The researchers specialise in their lab in attempting to control the direction of the bond axis of molecules involved in chemical reactions—a way to manipulate chemical reactions beyond traditional methods such as adding suitable catalysts and changing the temperature or pressure of a reaction mixture.

“In many people’s minds and even in some chemistry textbooks, the structure and shape of a molecule are subliminally ignored in the physical picture of a chemical reaction,” said Yufeng Wang, the lead author of the study and chemist with the State Key Laboratory of Molecular Reaction Dynamics at the Chinese Academy of Sciences. “But molecules cannot be simply taken as a point of mass. The structure and shape of the reactant molecule can have profound influences on the chemical reaction.”

In turn, the mutual orientation of reactants colliding into each other also has a major effect on the outcome of the chemical reaction. Thus by controlling that orientation, it should be possible to promote or restrict the yield of the products of the reactions into specific final states or scattering angles.

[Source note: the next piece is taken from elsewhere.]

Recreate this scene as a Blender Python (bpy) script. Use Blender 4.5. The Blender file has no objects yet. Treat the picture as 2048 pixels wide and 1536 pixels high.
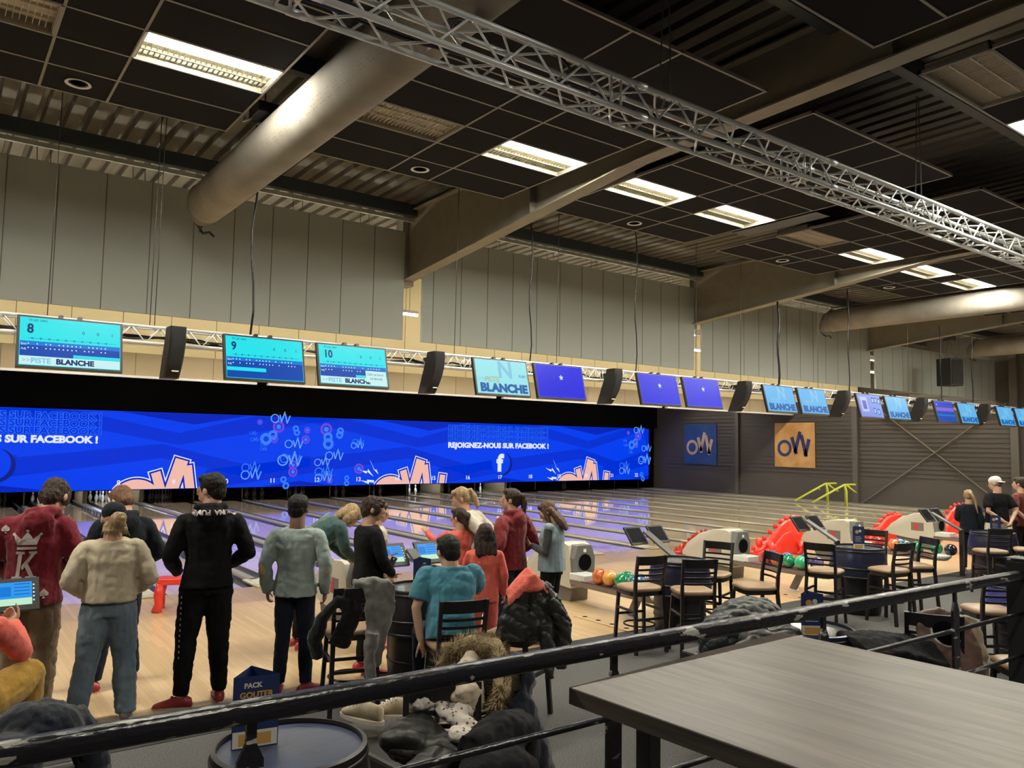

Experiments attempting this sort of colliding molecular-orientation control have been performed for a number of years on polar molecules. Polar molecules are those such as, most famously, water wherein due to unequal sharing of electrons between the component atoms, the molecule has an end that is negative and an end that is positive.  

But they have not been performed on non-polar molecules. Non-polar molecules, such as molecular oxygen or nitrogen, are composed of atoms that share electrons equally and thus have no charge. Yet there should be very large steric effects because the lack of charge will produce very weak ‘steering’ interactions en route to the collision.

Molecular hydrogen (H2), another non-polar molecule, should be a good candidate for such orientation-control scattering experiments, not least due to its simplicity of each atom having just one proton and one electron (and thus enjoying considerable theoretical tractability).

Until recently however, it has been difficult to prepare sufficient concentrations of H2 in specific quantum states for scattering experiments. But thanks to the development of a high pulsed enengy and single-longitudinal mode optical parametric oscillator/amplifier, large concentrations of H2 in specific quantum states have become available using the scheme of stimulated Raman pumping. The quantity is now sufficient to study collision dynamics and to align H2 molecules in a particular direction for steric dynamics experiments.

With the advent of this new technique, the researchers wanted to see whether the predicted significant steric effects could be observed in the simplest chemical reactions involving H2 molecules.

For their experiment, the researchers picked a very simple chemical reaction, the transformation of hydrogen (H) and hydrogen deuteride (HD—a hydrogen atom bonded to an atom of deuterium, an isotope of hydrogen with an extra neutron) into molecular hydrogen (H2) and deuterium (D). They collided the chemical reactants at three different collision energies, and also at two different collision geometries—one where the chemical bond was aligned parallel to the relative velocity of the collision partners and one where the bond was aligned in perpendicular fashion.

The research team successfully observed the hypothesized substantial steric effects while using quantum dynamics calculations to analysis their observations in a straightforward manner. They found that when two waves together produce a larger wave in the perpendicular configuration, it plays an important role in the steric effects observed. The chemical reaction changed drastically depending on the direction of the HD bond axis.

The observations and the underlying theoretical understanding open the door to a new way to control chemical reactions.

The next move for the team will be to step up their game by extending this research to more complicated reactions, which will be much more challenging in terms of carrying out experiments and on the theoretical end as well. The ultimate goal is to develop more precise and effective ways of controlling chemical reactions across the board, not just with the simplest of molecules.